The Gewerksachaft deutscher Lokomotivführer (GDL) is demanding a salary increase of 3.2 percent over 28 months and a Corona bonus of 600 euros. In addition, the strike is also directed against the cancellation of the company supplementary pension which the railroad terminated at the end of 2020 without replacement. This means that if, from 2021, Deutsche Bahn stops paying contributions for a 45-year-old train driver today, the company pension will then only amount to 100 euros at retirement instead of the current 150 euros.

This is not a particularly high demand, given that the upcoming inflation rate is 3.8 percent, so that the demanded salary increase does not even fully compensate for this. Nevertheless, the media and the management are launching crude agitation against the strikers.
Railroad board member Martin Seiler, for example, speaks of an "attack on the whole country".
The Bild Zeitung calls the strike "lacking solidarity" and the FAZ asks how the government can allow a "small but powerful union with 25,000 members to take the whole of society hostage again and again."

This agitation also shows results. Many people know that colleagues have been upset about the strike in the last few days and have scolded the striking railroad workers. That is why it is important to take a correct stand on this issue.

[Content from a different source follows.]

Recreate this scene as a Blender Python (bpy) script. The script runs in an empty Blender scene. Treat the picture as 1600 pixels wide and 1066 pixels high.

Was there ever any other way for us workers to fight for better working conditions than strike and political struggle?
Rights like the 8 hour day were not won by pleading with the capitalists. They were won by organized workers through strike and bloody class struggle.
The members and supporters of the GDL are waging an economic struggle to assert the interests of the workers against the company that exploits them. This is absolutely and perfectly legitimate and the problem is not that the strike is too radical but, on the contrary, that it is not radical enough. If the GDL were to conduct this strike indefinitely until the demands were met, Deutsche Bahn would have no choice but to meet the demands of the strikers. That the GDL is not doing this is a problem, because obviously the majority of the strikers want to continue the strike. GDL chairman Weselsky says that it would have been difficult for the striking colleagues to end the strike after the planned date. Continuing it would have been the right thing to do. In the end, the GDL leadership does not fully represent the interests of the workers, but wants to negotiate compromises between the workers and the company. That is precisely why it is important that we as the working class also resolutely assert our interests against the right-wing union leadership.